Precatórios e ética na advocacia: Quando o que é legal não basta
Decisão do TST invalida cessão de precatórios de trabalhador a seu advogado e reforça que a ética deve prevalecer sobre a legalidade formal na advocacia.
quinta-feira, 17 de julho de 2025
Atualizado às 15:23
A recente decisão da 6ª turma do TST, que considerou inválida a cessão de precatórios feita por um trabalhador ao seu próprio advogado, reacendeu um debate fundamental: os limites éticos da atuação profissional em processos judiciais, mesmo quando amparada por previsão legal.
No caso concreto, um agente dos Correios, vencedor de uma ação trabalhista contra a ECT, cedeu ao seu advogado o direito de receber os valores devidos por meio de precatórios. Embora o art. 286 do CC permita a cessão de créditos, inclusive de natureza alimentar, o TST reafirmou o entendimento de que, quando a cessão é feita ao próprio advogado da causa, viola o princípio da moralidade e caracteriza infração disciplinar, segundo o Estatuto da OAB.
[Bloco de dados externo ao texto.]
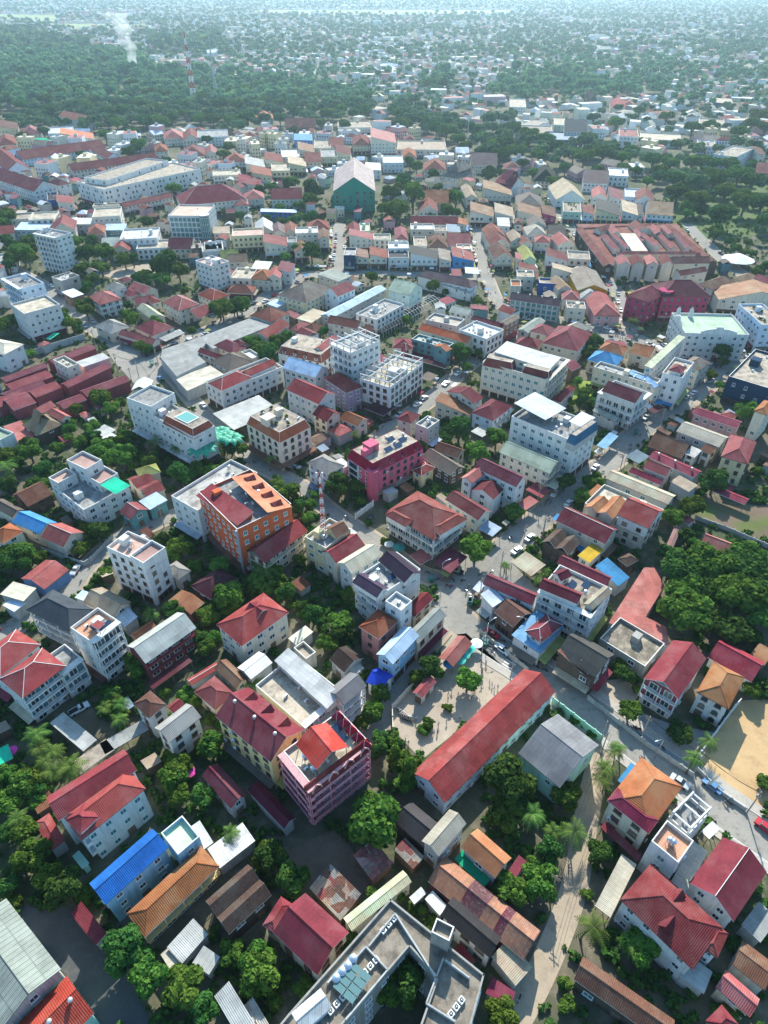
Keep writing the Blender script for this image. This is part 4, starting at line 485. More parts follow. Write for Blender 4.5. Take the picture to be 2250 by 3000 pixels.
["canopy","red corner shelter roof at the foot of the maroon hip hotel",0,11.0,146.5,39,[[0,0,0,4.8,5.1,0,4,"flatm","redpink","greywall","nn",{}]],{}],
["canopy","maroon ragged shelter roof at the street corner by a round tree",0,19.7,145.1,51,[[0,0,0,9.0,6.5,0,4,"flatm","maroonpink","greywall","nn",{}]],{}],
["canopy","grey flat roof framed by red awnings on the upper street",0,33.4,159.6,49,[[0,0,0,5.5,5.4,0,4,"flatm","bluegrey","cream","nn",{}]],{}],
["canopy","faded red awning below the pale green roofed block",0,47.4,172.6,43,[[0,0,0,6.9,3.9,0,4,"flatm","salmonm","greywall","nn",{}]],{}],
["canopy","maroon and green porch roofs beside the upper street",0,52.3,179.5,45,[[0,0,0,6.2,6.3,0,4,"flatm","maroonpink","greywall","nn",{}]],{}],
["canopy","pale green awning in front of the pale green roofed block",0,59.4,184.4,52,[[0,0,0,8.3,3.4,0,4,"flatm","palegreen","greywall","nn",{}]],{}],
["canopy","clay red porch roof beside a pale round tree",0,70.7,177.1,41,[[0,0,0,5.8,2.9,0,5,"shedv","clay","cream","nn",{}]],{}],
["house","grey sheet roof among trees behind the rooftop pool hotel",0,-106.9,217.1,58,[[0,0,0,5.9,6.6,0,4,"flatm","palegrey","greywall","nn",{}]],{}],
["shed","bright white sheet roof among trees near the rooftop pool hotel",0,-103.1,212.5,52,[[0,0,0,4.4,4.3,0,4,"flatm","white","greywall","nn",{}]],{}],
["shed","tiny red roof in the garden below the maroon market",0,-119.2,231.0,49,[[0,0,0,3.2,4.9,0,3,"hip","redpink","greywall","nn",{}]],{}],
["shed","second tiny red roof in the garden below the maroon market",0,-115.7,236.6,44,[[0,0,0,2.0,5.1,0,3,"gableu","redpink","greywall","nn",{}]],{}],
["shed","third tiny red roof in the garden below the maroon market",0,-111.0,240.7,63,[[0,0,0,2.6,2.4,0,3,"gableu","redpink","greywall","nn",{}]],{}],
["canopy","row of green parasol cloths behind the grey compound wall",0,-159.8,302.6,77,[[0,0,0,7.1,2.7,0,4,"flatm","greennet","greywall","nn",{}]],{}],
["shed","little red hip roof beside the stepped white hotel",0,-160.6,294.1,60,[[0,0,0,4.3,4.6,0,4,"hip","redpink","greywall","nn",{}]],{}],
["house","low grey roof behind yellow green shrubs",0,-7.5,105.9,40,[[0,0,0,3.3,4.2,0,4,"flatm","palegrey","greywall","nn",{}]],{}],
["canopy","pale roadside awning at the bend of the upper street",0,120.1,244.7,48,[[0,0,0,7.4,4.4,0,3,"flatm","palegrey","greywall","nn",{}]],{}],
["canopy","long dark porch frame beside the roofless white block",0,19.4,260.9,54,[[0,0,0,7.1,5.5,0,4,"flatm","greybrown","greywall","nn",{}]],{}],
["canopy","dark maroon canopy at the foot of the roofless white block",0,-1.4,235.0,55,[[0,0,0,9.2,9.2,0,3.6,"flatm","darkmaroon","greywall","nn",{}]],{}]]
ROADS=[["main_road",[[17.0,131.0],[23.1,122.3],[28.0,117.3],[32.0,113.6],[36.6,109.6],[47.1,99.1],[54.2,91.7],[60.0,84.9],[66.5,78.4],[72.0,71.8],[78.2,65.5],[86.7,57.2]],8.5],["upper_street",[[16.9,128.4],[24.9,140.6],[34.3,150.7],[45.0,162.3],[53.9,171.9],[60.1,178.9],[67.6,189.7],[83.1,202.1],[94.7,216.7],[111.4,233.9],[127.9,247.8],[142.9,263.4],[152.3,274.7],[165.2,283.3],[181.0,286.8]],8.6],["lower_lane",[[24.6,137.8],[17.7,140.6],[9.7,144.4],[-3.4,158.8],[-11.4,166.6],[-18.9,174.6],[-29.5,187.8],[-41.9,196.7],[-50.1,205.9],[-59.2,216.7],[-68.9,230.5],[-81.4,248.3],[-93.1,266.6],[-101.6,274.7],[-112.1,286.8]],5.5],["market_street",[[-111.5,284.7],[-128.1,301.5],[-148.1,321.4],[-159.4,336.5],[-176.3,355.2],[-192.1,375.5],[-218.1,400.5],[-260.4,438.1]],7.5],["market_avenue",[[-111.5,284.7],[-102.4,301.8],[-91.1,314.8],[-78.4,333.0],[-70.0,352.3],[-62.1,369.2],[-54.0,384.6],[-46.7,396.4],[-27.2,399.3],[5.1,398.7],[59.4,391.8]],9],["north_street",[[-26.5,394.7],[-29.4,444.9],[-32.6,501.8]],8],["walking_street",[[64.0,345.7],[61.6,362.6],[61.1,389.0],[60.7,406.4],[63.6,460.5],[64.3,497.7]],6.5],["park_street",[[122.4,309.2],[130.0,353.3],[132.0,386.8],[132.4,431.4],[132.5,479.3],[131.4,514.7],[134.2,582.3]],7],["market_edge_road",[[217.5,501.8],[214.6,462.7],[213.4,434.7],[214.0,400.5],[219.1,362.6]],8],["cross_street",[[64.7,350.4],[78.4,338.8],[95.9,328.2],[108.7,317.7],[122.4,309.2],[132.5,299.6],[136.7,283.3],[146.7,268.2]],7],["side_street",[[83.1,325.6],[65.5,311.2],[43.9,286.8],[32.6,270.1],[22.1,252.1],[13.2,239.6],[4.1,227.9],[-4.0,214.3]],7],["west_lane",[[-50.4,184.1],[-60.7,176.8],[-66.7,172.8],[-72.4,168.9],[-78.0,164.3],[-82.6,161.6],[-86.9,154.8],[-90.2,146.3],[-91.9,136.6],[-96.8,128.4],[-103.2,120.9],[-109.7,115.0]],5.5],["school_lane",[[19.6,127.1],[16.8,123.2],[8.5,111.6],[2.0,100.5],[-0.8,92.1],[-5.2,85.8]],4.5]]
DIRT=[["sandy_lane",[[52.8,85.8],[49.5,82.3],[46.0,75.8],[41.8,65.9],[38.6,57.7],[34.7,50.3],[28.3,40.9],[22.5,33.8],[17.2,27.9]],5.0]]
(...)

Trata-se de uma decisão que merece atenção não apenas dos operadores do Direito, mas também de financiadores, gestores jurídicos e empreendedores que acompanham com interesse crescente o mercado de ativos judiciais. Afinal, o que está em jogo aqui não é apenas a legalidade formal de um contrato, mas a confiança na integridade do sistema de justiça.
Ética não é acessório. É estrutura.
Negócios jurídicos podem ser tecnicamente viáveis, mas não resistem quando violam o dever de lealdade, geram conflitos de interesse ou comprometem o equilíbrio da relação entre advogado e cliente. No caso dos precatórios - verbas de natureza alimentar que, muitas vezes, representam o sustento do trabalhador, a cautela precisa ser redobrada.
Quando o advogado se torna parte interessada no resultado financeiro da causa na qual o próprio cliente é autor - e passa a disputar com ele o tempo ou valor de uma execução - o risco de desvio de finalidade é evidente. E as consequências extrapolam o processo: comprometem diretamente a reputação da advocacia como função essencial à justiça.
O que isso sinaliza para o futuro?
Vivemos um momento de expansão do mercado de ativos judiciais, e a profissionalização da monetização de créditos - inclusive precatórios - é bem-vinda. No entanto, essa evolução demanda balizas éticas claras. Instrumentos como a cessão de crédito não devem ser criminalizados, mas conduzidos com responsabilidade, transparência e, acima de tudo, respeito à função social da advocacia.
A decisão do TST não é conservadora. É um lembrete de que o "pode" jurídico nunca deve atropelar o "deve" ético. Se quisermos construir um sistema mais eficiente, confiável e legitimado, será necessário alinhar inovação com integridade - e esse compromisso começa pelo exemplo que damos dentro da própria profissão.